▶ _Provided material_:
== == ==
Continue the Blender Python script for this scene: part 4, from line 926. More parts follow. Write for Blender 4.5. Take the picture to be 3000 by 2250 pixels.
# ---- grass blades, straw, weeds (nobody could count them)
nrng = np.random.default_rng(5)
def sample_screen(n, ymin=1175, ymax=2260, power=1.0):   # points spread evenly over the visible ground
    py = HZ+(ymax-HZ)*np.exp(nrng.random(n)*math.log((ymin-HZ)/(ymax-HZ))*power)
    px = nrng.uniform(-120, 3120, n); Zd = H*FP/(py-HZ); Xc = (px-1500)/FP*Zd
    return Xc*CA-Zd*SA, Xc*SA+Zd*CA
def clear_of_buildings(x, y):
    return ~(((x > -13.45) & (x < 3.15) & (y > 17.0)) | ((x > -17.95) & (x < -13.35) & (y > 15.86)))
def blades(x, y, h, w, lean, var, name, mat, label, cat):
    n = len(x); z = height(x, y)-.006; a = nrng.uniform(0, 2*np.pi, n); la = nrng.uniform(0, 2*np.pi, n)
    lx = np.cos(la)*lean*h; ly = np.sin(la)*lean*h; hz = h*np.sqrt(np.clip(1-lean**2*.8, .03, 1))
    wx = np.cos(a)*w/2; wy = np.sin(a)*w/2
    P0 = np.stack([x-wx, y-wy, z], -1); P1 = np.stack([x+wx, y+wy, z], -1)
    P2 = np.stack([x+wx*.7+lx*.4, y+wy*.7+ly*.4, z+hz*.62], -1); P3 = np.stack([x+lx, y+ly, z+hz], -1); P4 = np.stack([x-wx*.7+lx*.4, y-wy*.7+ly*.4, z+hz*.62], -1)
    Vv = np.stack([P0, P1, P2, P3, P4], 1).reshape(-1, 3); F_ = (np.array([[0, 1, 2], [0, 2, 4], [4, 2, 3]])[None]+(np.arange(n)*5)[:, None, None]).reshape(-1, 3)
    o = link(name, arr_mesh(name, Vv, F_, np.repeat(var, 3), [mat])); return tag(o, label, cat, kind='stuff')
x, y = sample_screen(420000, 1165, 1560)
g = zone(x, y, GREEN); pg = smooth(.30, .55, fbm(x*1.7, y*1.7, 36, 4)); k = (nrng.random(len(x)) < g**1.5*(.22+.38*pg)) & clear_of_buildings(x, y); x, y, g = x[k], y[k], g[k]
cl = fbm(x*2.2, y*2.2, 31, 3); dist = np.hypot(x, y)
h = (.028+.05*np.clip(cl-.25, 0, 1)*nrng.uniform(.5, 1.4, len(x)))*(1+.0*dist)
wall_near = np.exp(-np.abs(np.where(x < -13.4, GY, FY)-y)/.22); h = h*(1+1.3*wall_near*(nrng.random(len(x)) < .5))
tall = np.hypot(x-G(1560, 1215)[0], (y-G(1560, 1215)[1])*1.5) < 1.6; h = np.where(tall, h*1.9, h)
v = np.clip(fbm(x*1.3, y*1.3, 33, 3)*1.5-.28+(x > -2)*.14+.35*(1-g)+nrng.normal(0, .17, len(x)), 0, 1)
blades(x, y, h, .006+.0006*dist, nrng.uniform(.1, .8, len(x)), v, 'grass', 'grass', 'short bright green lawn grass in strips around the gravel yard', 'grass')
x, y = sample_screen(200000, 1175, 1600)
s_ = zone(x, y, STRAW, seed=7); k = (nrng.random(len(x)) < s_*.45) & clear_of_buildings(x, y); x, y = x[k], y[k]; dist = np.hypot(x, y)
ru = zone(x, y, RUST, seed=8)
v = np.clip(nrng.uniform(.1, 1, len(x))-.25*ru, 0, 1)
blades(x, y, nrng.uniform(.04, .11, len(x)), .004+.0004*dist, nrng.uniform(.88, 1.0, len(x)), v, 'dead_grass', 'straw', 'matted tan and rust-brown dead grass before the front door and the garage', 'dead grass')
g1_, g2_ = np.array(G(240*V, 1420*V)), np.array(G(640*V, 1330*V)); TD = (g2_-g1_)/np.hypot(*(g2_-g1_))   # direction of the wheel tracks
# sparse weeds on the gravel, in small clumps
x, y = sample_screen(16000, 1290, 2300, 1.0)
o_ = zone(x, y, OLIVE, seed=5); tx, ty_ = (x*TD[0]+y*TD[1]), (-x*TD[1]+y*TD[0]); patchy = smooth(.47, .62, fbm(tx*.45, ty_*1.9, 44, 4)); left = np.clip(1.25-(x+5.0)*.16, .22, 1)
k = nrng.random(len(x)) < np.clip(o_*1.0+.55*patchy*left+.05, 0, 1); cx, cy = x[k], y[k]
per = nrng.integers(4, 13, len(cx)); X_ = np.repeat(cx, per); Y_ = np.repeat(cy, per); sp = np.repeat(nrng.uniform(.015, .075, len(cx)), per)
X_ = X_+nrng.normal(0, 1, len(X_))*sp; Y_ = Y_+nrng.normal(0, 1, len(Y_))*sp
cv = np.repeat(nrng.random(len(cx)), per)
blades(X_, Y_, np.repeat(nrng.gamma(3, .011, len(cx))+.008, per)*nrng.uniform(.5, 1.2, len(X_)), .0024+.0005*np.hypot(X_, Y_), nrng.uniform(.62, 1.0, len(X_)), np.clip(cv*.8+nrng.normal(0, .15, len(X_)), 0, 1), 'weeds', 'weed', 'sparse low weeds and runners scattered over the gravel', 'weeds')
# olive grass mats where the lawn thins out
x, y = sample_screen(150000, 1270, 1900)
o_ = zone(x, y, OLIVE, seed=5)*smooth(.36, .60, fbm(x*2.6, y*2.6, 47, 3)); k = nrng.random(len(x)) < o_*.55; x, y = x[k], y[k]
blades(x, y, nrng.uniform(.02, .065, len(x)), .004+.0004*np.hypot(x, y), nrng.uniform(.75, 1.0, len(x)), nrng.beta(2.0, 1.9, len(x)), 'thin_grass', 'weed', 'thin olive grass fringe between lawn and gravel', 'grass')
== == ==
▶ _What you will do_:
Repeat the listing exactly, from its first line to its last.

▶ _Solution for this task_:
Continue the Blender Python script for this scene: part 4, from line 926. More parts follow. Write for Blender 4.5. Take the picture to be 3000 by 2250 pixels.
# ---- grass blades, straw, weeds (nobody could count them)
nrng = np.random.default_rng(5)
def sample_screen(n, ymin=1175, ymax=2260, power=1.0):   # points spread evenly over the visible ground
    py = HZ+(ymax-HZ)*np.exp(nrng.random(n)*math.log((ymin-HZ)/(ymax-HZ))*power)
    px = nrng.uniform(-120, 3120, n); Zd = H*FP/(py-HZ); Xc = (px-1500)/FP*Zd
    return Xc*CA-Zd*SA, Xc*SA+Zd*CA
def clear_of_buildings(x, y):
    return ~(((x > -13.45) & (x < 3.15) & (y > 17.0)) | ((x > -17.95) & (x < -13.35) & (y > 15.86)))
def blades(x, y, h, w, lean, var, name, mat, label, cat):
    n = len(x); z = height(x, y)-.006; a = nrng.uniform(0, 2*np.pi, n); la = nrng.uniform(0, 2*np.pi, n)
    lx = np.cos(la)*lean*h; ly = np.sin(la)*lean*h; hz = h*np.sqrt(np.clip(1-lean**2*.8, .03, 1))
    wx = np.cos(a)*w/2; wy = np.sin(a)*w/2
    P0 = np.stack([x-wx, y-wy, z], -1); P1 = np.stack([x+wx, y+wy, z], -1)
    P2 = np.stack([x+wx*.7+lx*.4, y+wy*.7+ly*.4, z+hz*.62], -1); P3 = np.stack([x+lx, y+ly, z+hz], -1); P4 = np.stack([x-wx*.7+lx*.4, y-wy*.7+ly*.4, z+hz*.62], -1)
    Vv = np.stack([P0, P1, P2, P3, P4], 1).reshape(-1, 3); F_ = (np.array([[0, 1, 2], [0, 2, 4], [4, 2, 3]])[None]+(np.arange(n)*5)[:, None, None]).reshape(-1, 3)
    o = link(name, arr_mesh(name, Vv, F_, np.repeat(var, 3), [mat])); return tag(o, label, cat, kind='stuff')
x, y = sample_screen(420000, 1165, 1560)
g = zone(x, y, GREEN); pg = smooth(.30, .55, fbm(x*1.7, y*1.7, 36, 4)); k = (nrng.random(len(x)) < g**1.5*(.22+.38*pg)) & clear_of_buildings(x, y); x, y, g = x[k], y[k], g[k]
cl = fbm(x*2.2, y*2.2, 31, 3); dist = np.hypot(x, y)
h = (.028+.05*np.clip(cl-.25, 0, 1)*nrng.uniform(.5, 1.4, len(x)))*(1+.0*dist)
wall_near = np.exp(-np.abs(np.where(x < -13.4, GY, FY)-y)/.22); h = h*(1+1.3*wall_near*(nrng.random(len(x)) < .5))
tall = np.hypot(x-G(1560, 1215)[0], (y-G(1560, 1215)[1])*1.5) < 1.6; h = np.where(tall, h*1.9, h)
v = np.clip(fbm(x*1.3, y*1.3, 33, 3)*1.5-.28+(x > -2)*.14+.35*(1-g)+nrng.normal(0, .17, len(x)), 0, 1)
blades(x, y, h, .006+.0006*dist, nrng.uniform(.1, .8, len(x)), v, 'grass', 'grass', 'short bright green lawn grass in strips around the gravel yard', 'grass')
x, y = sample_screen(200000, 1175, 1600)
s_ = zone(x, y, STRAW, seed=7); k = (nrng.random(len(x)) < s_*.45) & clear_of_buildings(x, y); x, y = x[k], y[k]; dist = np.hypot(x, y)
ru = zone(x, y, RUST, seed=8)
v = np.clip(nrng.uniform(.1, 1, len(x))-.25*ru, 0, 1)
blades(x, y, nrng.uniform(.04, .11, len(x)), .004+.0004*dist, nrng.uniform(.88, 1.0, len(x)), v, 'dead_grass', 'straw', 'matted tan and rust-brown dead grass before the front door and the garage', 'dead grass')
g1_, g2_ = np.array(G(240*V, 1420*V)), np.array(G(640*V, 1330*V)); TD = (g2_-g1_)/np.hypot(*(g2_-g1_))   # direction of the wheel tracks
# sparse weeds on the gravel, in small clumps
x, y = sample_screen(16000, 1290, 2300, 1.0)
o_ = zone(x, y, OLIVE, seed=5); tx, ty_ = (x*TD[0]+y*TD[1]), (-x*TD[1]+y*TD[0]); patchy = smooth(.47, .62, fbm(tx*.45, ty_*1.9, 44, 4)); left = np.clip(1.25-(x+5.0)*.16, .22, 1)
k = nrng.random(len(x)) < np.clip(o_*1.0+.55*patchy*left+.05, 0, 1); cx, cy = x[k], y[k]
per = nrng.integers(4, 13, len(cx)); X_ = np.repeat(cx, per); Y_ = np.repeat(cy, per); sp = np.repeat(nrng.uniform(.015, .075, len(cx)), per)
X_ = X_+nrng.normal(0, 1, len(X_))*sp; Y_ = Y_+nrng.normal(0, 1, len(Y_))*sp
cv = np.repeat(nrng.random(len(cx)), per)
blades(X_, Y_, np.repeat(nrng.gamma(3, .011, len(cx))+.008, per)*nrng.uniform(.5, 1.2, len(X_)), .0024+.0005*np.hypot(X_, Y_), nrng.uniform(.62, 1.0, len(X_)), np.clip(cv*.8+nrng.normal(0, .15, len(X_)), 0, 1), 'weeds', 'weed', 'sparse low weeds and runners scattered over the gravel', 'weeds')
# olive grass mats where the lawn thins out
x, y = sample_screen(150000, 1270, 1900)
o_ = zone(x, y, OLIVE, seed=5)*smooth(.36, .60, fbm(x*2.6, y*2.6, 47, 3)); k = nrng.random(len(x)) < o_*.55; x, y = x[k], y[k]
blades(x, y, nrng.uniform(.02, .065, len(x)), .004+.0004*np.hypot(x, y), nrng.uniform(.75, 1.0, len(x)), nrng.beta(2.0, 1.9, len(x)), 'thin_grass', 'weed', 'thin olive grass fringe between lawn and gravel', 'grass')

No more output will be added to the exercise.